How does the Bible depict the latter days of our present era? That’s worth considering. We are frequently told the church today is metaphorically living in Laodicea. Here’s what Laodicea looks like:

“I know your works: you are neither cold nor hot. Would that you were either cold or hot! So, because you are lukewarm, and neither hot nor cold, I will spit you out of my mouth. For you say, ‘I am rich, I have prospered, and I need nothing,’ not realizing that you are wretched, pitiable, poor, blind, and naked. I counsel you to buy from me gold refined by fire, so that you may be rich, and white garments so that you may clothe yourself and the shame of your nakedness may not be seen, and salve to anoint your eyes, so that you may see. Those whom I love, I reprove and discipline, so be zealous and repent.
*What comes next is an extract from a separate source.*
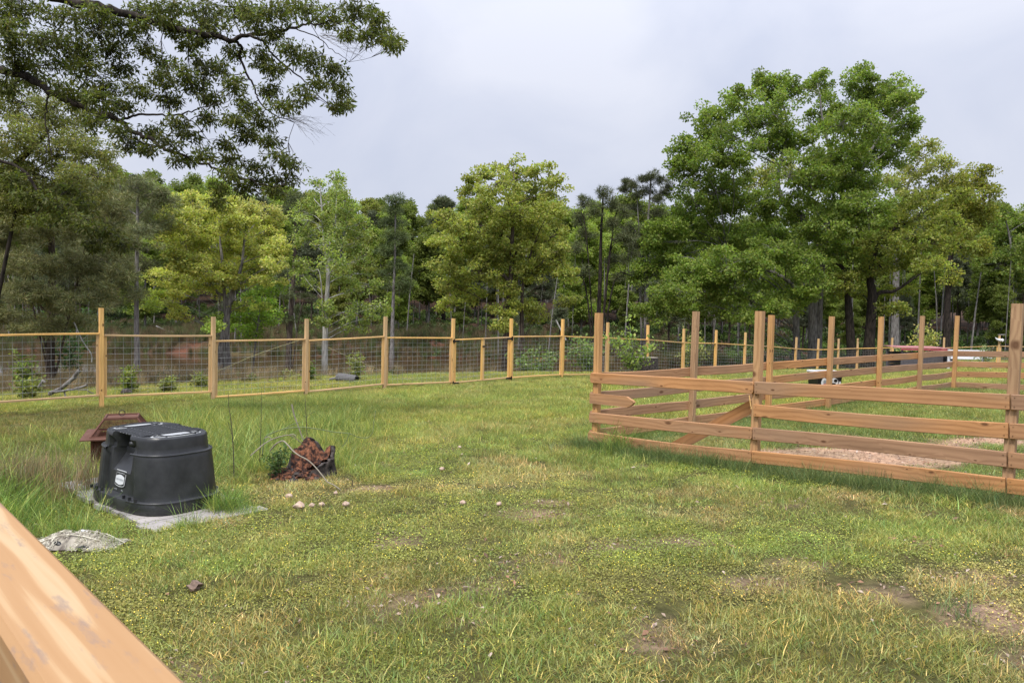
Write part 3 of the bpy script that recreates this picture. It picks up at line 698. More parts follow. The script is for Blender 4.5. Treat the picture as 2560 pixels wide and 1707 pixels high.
def near_oak():
    rng = np.random.default_rng(131); random.seed(131)
    d0 = 12.0
    base = Vector((-12.6, 11.5, 0)); base.z = g1(base.x, base.y) - .1
    def c(x, y, dd=0): return at(*cp(C1, x, y), d0 + dd)
    limbs = []
    hub = c(-900, 250); hub2 = c(-700, -500)
    limbs.append((curve_pts([base, base.lerp(hub, .5) + Vector((.2, 0, 0)), hub, hub2], 6), .30, .2))
    def L(pts, r0, r1, dd0=0, dd1=0, start=None):
        P = [c(x, y, dd0 + (dd1 - dd0) * i / (len(pts) - 1)) for i, (x, y) in enumerate(pts)]
        if start is not None: P = [start] + P
        limbs.append((curve_pts(P, 5, .016 if r0 > .05 else .008), r0, r1))
    L([(-300, -200), (100, -60), (350, 0), (520, 38), (700, 82), (850, 125), (1000, 165), (1130, 185), (1230, 215), (1300, 188), (1420, 182), (1560, 150), (1640, 125), (1780, 130)], .085, .012, 0, .6, hub2)
    L([(1640, 125), (1700, 70), (1760, 20)], .015, .008, .5, .5)
    L([(1240, 215), (1278, 250), (1270, 300), (1305, 390), (1345, 460), (1370, 530), (1440, 600), (1560, 650)], .028, .007, .4, .8)
    L([(1320, 190), (1390, 220), (1440, 280), (1500, 345), (1590, 410), (1660, 480), (1750, 570)], .022, .006, .4, .2)
    L([(1560, 150), (1680, 200), (1760, 260), (1850, 330)], .010, .004, .5, .5)
    L([(-400, 300), (0, 375), (100, 395), (180, 430), (260, 480), (340, 520), (440, 575), (560, 610), (640, 650), (720, 710), (800, 740), (880, 790), (960, 820), (1060, 860), (1150, 895), (1270, 940), (1420, 985), (1520, 980)], .070, .006, 0, -.4, hub)
    L([(640, 640), (700, 615), (790, 605), (900, 612), (1000, 595), (1080, 570), (1160, 548)], .022, .006, -.2, -.5)
    L([(960, 612), (1030, 655), (1080, 710), (1115, 760)], .010, .004, -.3, -.3)
    L([(260, 485), (245, 560), (240, 640), (258, 740), (272, 830), (280, 905)], .016, .004, -.1, -.2)
    L([(258, 740), (245, 820), (240, 930)], .007, .003, -.1, -.1)
    L([(370, 530), (420, 470), (455, 420), (475, 340)], .018, .006, -.1, .1)
    L([(440, 430), (520, 400), (600, 390)], .008, .004, 0, 0)
    L([(1100, 870), (1150, 862), (1230, 855)], .008, .003, -.3, -.3)
    L([(1130, 895), (1125, 960), (1130, 1030)], .007, .003, -.3, -.3)
    L([(-350, 700), (-60, 830), (120, 900), (200, 1010), (330, 1090), (470, 1170), (580, 1230), (660, 1300)], .035, .006, 0, .3, hub)
    L([(-200, 150), (60, 180), (200, 190), (420, 240)], .05, .01, .5, 1.2, hub)
    lobes = [(100, 40, 130, 70), (330, 90, 140, 60), (530, 150, 100, 70), (60, 160, 90, 60), (240, 200, 120, 60), (420, 240, 110, 60), (600, 260, 80, 60), (90, 290, 100, 60), (300, 330, 140, 60), (480, 350, 110, 60), (640, 360, 70, 50), (780, 270, 60, 40), (860, 320, 40, 25),
             (180, 430, 110, 40), (760, 60, 90, 45), (900, 40, 120, 50), (1080, 70, 120, 60), (1250, 50, 120, 60), (930, 160, 60, 50), (1000, 240, 50, 25), (1130, 150, 80, 50), (1330, 90, 100, 60), (1480, 60, 110, 60), (1440, 180, 70, 40), (1600, 50, 110, 50), (1740, 90, 90, 60), (1890, 60, 100, 60),
             (1990, 110, 80, 50), (2060, 190, 70, 50), (2090, 240, 40, 30), (1960, 190, 60, 40), (1850, 170, 50, 40), (1230, 270, 50, 40), (1380, 300, 60, 50), (1450, 370, 70, 40), (1540, 260, 80, 50), (1660, 320, 90, 50), (1780, 370, 70, 40), (1810, 470, 50, 40), (1700, 440, 60, 30), (1840, 550, 30, 30), (1780, 560, 40, 20),
             (1600, 500, 60, 40), (1500, 560, 90, 30), (1060, 330, 60, 30), (960, 370, 60, 40), (1150, 370, 80, 50), (860, 420, 70, 50), (1020, 450, 90, 50), (1240, 450, 80, 50), (740, 480, 80, 50), (880, 520, 80, 50), (1120, 520, 70, 40), (1300, 560, 70, 40), (1420, 480, 60, 40), (640, 560, 80, 40), (520, 520, 80, 40), (460, 480, 60, 40),
             (1380, 640, 90, 40), (1250, 640, 80, 40), (1100, 630, 70, 35), (940, 640, 70, 30), (500, 640, 80, 40), (620, 690, 60, 40), (700, 760, 60, 30), (780, 790, 50, 30), (800, 690, 60, 30), (900, 750, 60, 30), (1000, 710, 60, 30), (1300, 710, 80, 35), (1420, 740, 80, 30), (1180, 760, 70, 30), (960, 850, 70, 30), (1080, 820, 60, 30), (1210, 850, 60, 30),
             (1470, 830, 70, 25), (1540, 870, 60, 25), (1350, 880, 80, 30), (1230, 920, 80, 30), (1380, 960, 90, 35), (1520, 950, 60, 30), (1290, 1000, 70, 30), (1160, 1000, 30, 40), (1150, 1070, 30, 25), (1450, 1010, 70, 25), (60, 960, 90, 50), (160, 1040, 90, 45), (275, 1081, 90, 40), (339, 1144, 90, 40), (424, 1091, 80, 35), (455, 1197, 90, 35), (572, 1230, 80, 35), (640, 1290, 50, 35), (508, 1293, 60, 25), (360, 1010, 80, 35), (220, 1160, 70, 30), (30, 100, 60, 60), (500, 60, 80, 40), (620, 110, 70, 40), (760, 140, 70, 35), (880, 110, 70, 35), (1050, 200, 60, 30), (120, 370, 80, 50), (330, 470, 80, 40), (400, 540, 70, 40), (560, 600, 60, 30), (20, 460, 60, 40), (700, 190, 30, 20), (560, 450, 60, 40)]
    TP = [(p, r0 + (r1 - r0) * i / (len(P) - 1)) for P, r0, r1 in limbs for i, p in enumerate(P)]
    tpn = np.array([tuple(p) for p, r in TP])
    cents, tints, paths = [], [], []
    for (x, y, rx, ry) in lobes:
        dd = rng.normal() * .45
        cc = c(x, y, dd); m = (d0 + dd) / (FPX * C1[2]); Rx, Rz = rx * m * 1.05, ry * m * 1.1
        k = int(12 + 500 * Rx * Rz)
        u = rng.normal(size=(k, 3)); u /= np.linalg.norm(u, axis=1)[:, None]
        P = np.array(cc)[None] + u * (.15 + .85 * rng.random((k, 1)) ** .6) * np.array([Rx, max(Rx, .25), Rz])
        cents.append(P)
        t = np.array([.092, .108, .028]) * (1 + .2 * rng.normal(size=(k, 1))) * (1 + .15 * rng.normal())
        tints.append(np.clip(t, .02, .2))
        i0 = int(np.argmin(((tpn - np.array(cc)) ** 2).sum(1))); s = TP[i0][0]
        mid = s.lerp(cc, .5) + Vector(rng.normal(size=3)) * .05
        rr = min(.009, TP[i0][1] * .8)
        paths.append((curve_pts([s, mid, cc], 3), [rr] * 4 + [rr * .8, rr * .7, rr * .6]))
        for i in range(0, k, 2):
            q = Vector(P[i]); a = mid if rng.random() < .4 else cc
            paths.append(([a, a.lerp(q, .5) + Vector(rng.normal(size=3)) * .02, q], [.0035, .0028, .002]))
    cents = np.concatenate(cents); tints = np.concatenate(tints)
    root = empty('oak_tree', base, 'near oak whose dark leafy limbs overhang the top left corner', 'tree')
    V, F, Cc = leaves(cents, .085, 13, .082, .0135, tints, rng, flat=.8, droop=.55, outw=.8, var=.25, up=.5)
    cr = bpy.data.objects.new('crown', npmesh('crown', V - np.array(base)[None], F, M_LEAF, Cc)); cr.parent = root; COL.objects.link(cr)
    Vt, Ft = tube_arrays([(P, [r0 + (r1 - r0) * i / (len(P) - 1) for i in range(len(P))]) for P, r0, r1 in limbs], 8)
    tr = bpy.data.objects.new('trunk', npmesh('trunk', np.array([tuple(v - base) for v in Vt]), np.array(Ft), M_BARKD, smooth_=True)); tr.parent = root; COL.objects.link(tr)
    Vt, Ft = tube_arrays(paths, 3)
    # bare dead twigs at the outer ends
    dp = []
    for (x0, y0, x1, y1) in ((1700, 190, 1950, 290), (1520, 620, 1700, 710)):
        for q in range(16):
            fx, fy = rng.random(), rng.random()
            a = c(x0 + rng.normal() * 10, y0 + rng.normal() * 8, .4); e = c(x1 + rng.normal() * 45 - 60 * fx, y1 + rng.normal() * 45, .4)
            mid = a.lerp(e, .5) + Vector((0, 0, .05 + rng.normal() * .05))
            pts = curve_pts([a, mid, e], 4, .006); dp.append((pts, [.003 - .0017 * i / (len(pts) - 1) for i in range(len(pts))]))
            for s_ in range(3):
                st = pts[rng.integers(2, len(pts) - 1)]; en = st + Vector((.12 + rng.normal() * .05, 0, rng.normal() * .07)); dp.append(([st, en], [.0018, .001]))
    Vd, Fd = tube_arrays(dp, 3)
    td = bpy.data.objects.new('dead_twigs', npmesh('dead_twigs', np.array([tuple(v - base) for v in Vd]), np.array(Fd), M_BARKG)); td.parent = root; COL.objects.link(td); td['kind'] = 'stuff'
    br = bpy.data.objects.new('branches', npmesh('branches', np.array([tuple(v - base) for v in Vt]), np.array(Ft), M_BARKD)); br.parent = root; COL.objects.link(br); br['kind'] = 'stuff'
near_oak()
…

Behold, I stand at the door and knock. If anyone hears my voice and opens the door, I will come in to him and eat with him, and he with me.”
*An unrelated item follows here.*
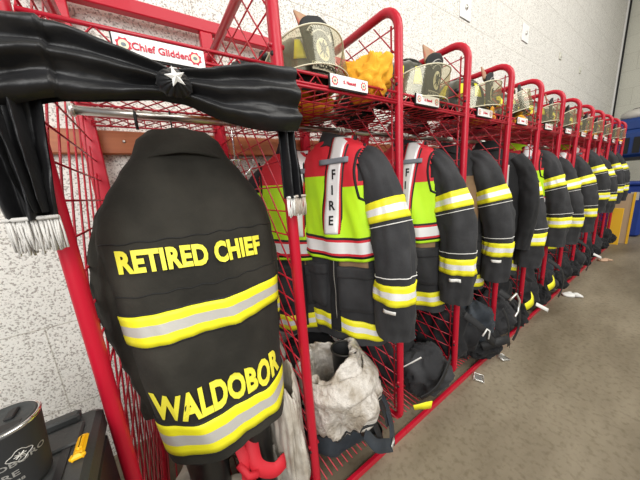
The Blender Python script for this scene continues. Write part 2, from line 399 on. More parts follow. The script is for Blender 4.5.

If our object is to avoid a Laodicean lack of self-awareness, it will not do for us to shrug off such a scathing bit of correction with “Well, that’s just the institutional Church.” If the spirit of Laodicea existed at the end of the first century, barely sixty years after Christ rose from the dead, every group of believers in our present era is wise to keep a sharp lookout for overconfidence in our own hearts and congregations. We should not miss that at this level of spiritual decline, the Head of the Church is actually depicted outside it, knocking on the door and prepared to enjoy fellowship only with the few who hear his voice and invite him inside. Yet note that he does not say, “Come out to me”, but rather, “I will come in and eat with him.”

With that in mind, I’m not sure we should be looking to make our exit any earlier than absolutely necessary.

When Persecution Comes

Don’t get me wrong. I believe persecution will come to the Western churches, as it has to our brothers and sisters in other parts of the world and in other centuries. When it comes, we won’t be meeting in big, public, mortgaged buildings. We’ll be meeting in private homes, as many early New Testament churches did, and sometimes we may have to do it secretly. Inevitably, large numbers of the less committed will leave us. Those who refuse to give up gathering to the name of the Lord Jesus may well pay a serious price for being faithful.
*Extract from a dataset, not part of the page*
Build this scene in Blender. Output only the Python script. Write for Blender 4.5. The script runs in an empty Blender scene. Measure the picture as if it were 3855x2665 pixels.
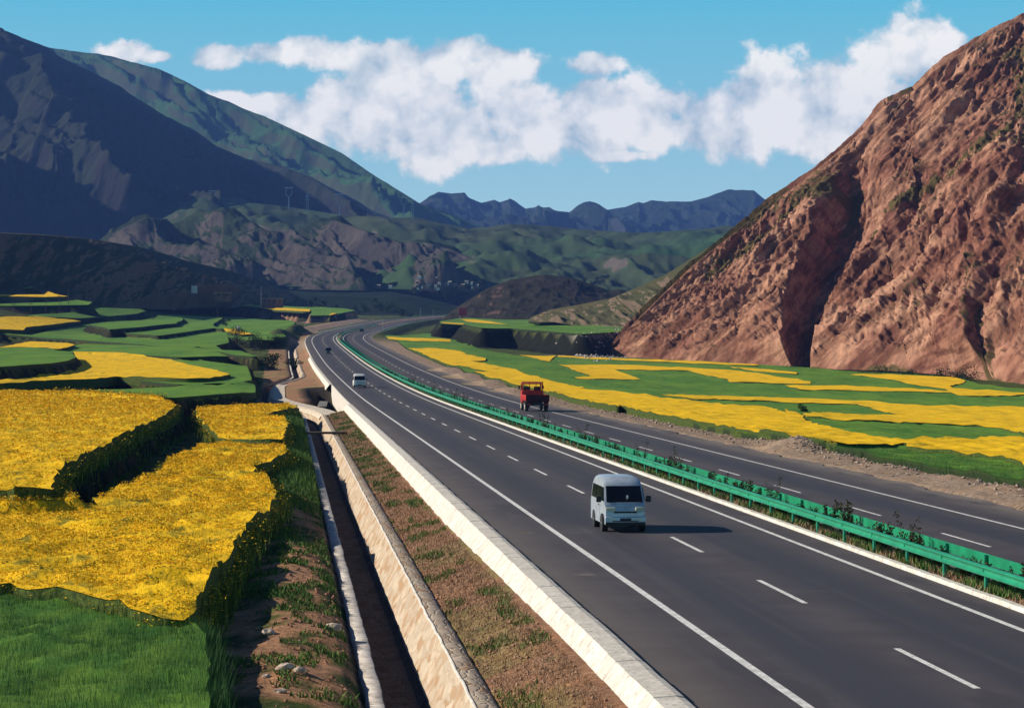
import bpy, bmesh, math, random
import numpy as np
from mathutils import Vector, Matrix, geometry
R=math.radians
random.seed(7); rng=np.random.default_rng(7)
scene=bpy.context.scene; col=scene.collection
# ================= camera, sun, sky, exposure =================
CAMZ=6.57
cam=bpy.data.cameras.new('camera'); camo=bpy.data.objects.new('camera',cam); col.objects.link(camo); scene.camera=camo
cam.sensor_width=36; cam.lens=36*8841.5/3855; cam.clip_start=.5; cam.clip_end=30000
camo.location=(0,0,CAMZ); camo.rotation_euler=(R(90)-math.atan((1332.5-1303.155)/8841.5),0,0)
scene.view_settings.view_transform='Standard'; scene.view_settings.look='None'; scene.view_settings.exposure=0.35; scene.view_settings.gamma=1
SUN_EL=R(28); SUN_BACK=R(13)      # low sun from the left, slightly behind the scene
sdir=Vector((-math.cos(SUN_EL)*math.cos(SUN_BACK), math.cos(SUN_EL)*math.sin(SUN_BACK), math.sin(SUN_EL)))
sun=bpy.data.lights.new('sun','SUN'); sun.energy=5.0; sun.angle=R(.53); sun.color=(1,.905,.76)
suno=bpy.data.objects.new('sun',sun); col.objects.link(suno); suno.rotation_euler=sdir.to_track_quat('Z','Y').to_euler()
suno.location=(-50,0,80)

class N:
    """tiny node helper"""
    def __init__(s,nt): s.nt=nt; s.n=nt.nodes; s.l=nt.links
    def new(s,t,**k):
        x=s.n.new(t)
        for a,b in k.items(): setattr(x,a,b)
        return x
    def set(s,sock,v):
        if isinstance(v,bpy.types.NodeSocket): s.l.new(v,sock)
        else:
            try: sock.default_value=v
            except Exception: sock.default_value=(*v,1)
    def m(s,op,a,b=0,c=0,clamp=False):
        x=s.new('ShaderNodeMath',operation=op); x.use_clamp=clamp
        s.set(x.inputs[0],a); s.set(x.inputs[1],b); s.set(x.inputs[2],c); return x.outputs[0]
    def mix(s,f,a,b,bt='MIX'):
        x=s.new('ShaderNodeMix',data_type='RGBA',blend_type=bt); x.clamp_factor=True
        s.set(x.inputs[0],f); s.set(x.inputs[6],a); s.set(x.inputs[7],b); return x.outputs[2]
    def noise(s,vec,scale,detail=5,rough=.55,dist=0,ty='FBM',lac=2.0):
        x=s.new('ShaderNodeTexNoise'); x.noise_dimensions='3D'; x.noise_type=ty
        if vec is not None: s.l.new(vec,x.inputs['Vector'])
        x.inputs['Scale'].default_value=scale; x.inputs['Detail'].default_value=detail; x.inputs['Roughness'].default_value=rough
        x.inputs['Distortion'].default_value=dist; x.inputs['Lacunarity'].default_value=lac; return x.outputs[0]
    def ramp(s,f,a,b,smooth=True):
        x=s.new('ShaderNodeMapRange'); x.interpolation_type='SMOOTHSTEP' if smooth else 'LINEAR'
        s.set(x.inputs[0],f); x.inputs[1].default_value=a; x.inputs[2].default_value=b; return x.outputs[0]
    def mapv(s,vec,loc=(0,0,0),rot=(0,0,0),scale=(1,1,1)):
        if any(rot) and scale!=(1,1,1): vec=s.mapv(vec,rot=rot); rot=(0,0,0)
        x=s.new('ShaderNodeMapping'); s.l.new(vec,x.inputs[0]); x.inputs[1].default_value=loc; x.inputs[2].default_value=rot; x.inputs[3].default_value=scale; return x.outputs[0]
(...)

I do not believe the institutional churches will suffer persecution until the very end, at least not if Revelation’s “Babylon the great” was intended to depict the public face of professing Christendom in the end times. Far from being widely persecuted, Babylon prospers until the final moments of this age, and the Lord’s message to any of his own in Babylon is “Come out of her, my people, lest you take part in her sins.”

In summary, I guess what I would say about balkanizing in the here and now is this: If your local church is Babylon the great in miniature, the need to come out of it is urgent. If it’s not, and if the Lord is still using not just individuals in your church but also its corporate testimony to bring blessing to others, then breaking up the larger gathering prematurely serves no useful purpose.

Still, having a balkanization plan in place is never a bad idea. Discernment and foresight are not bad things.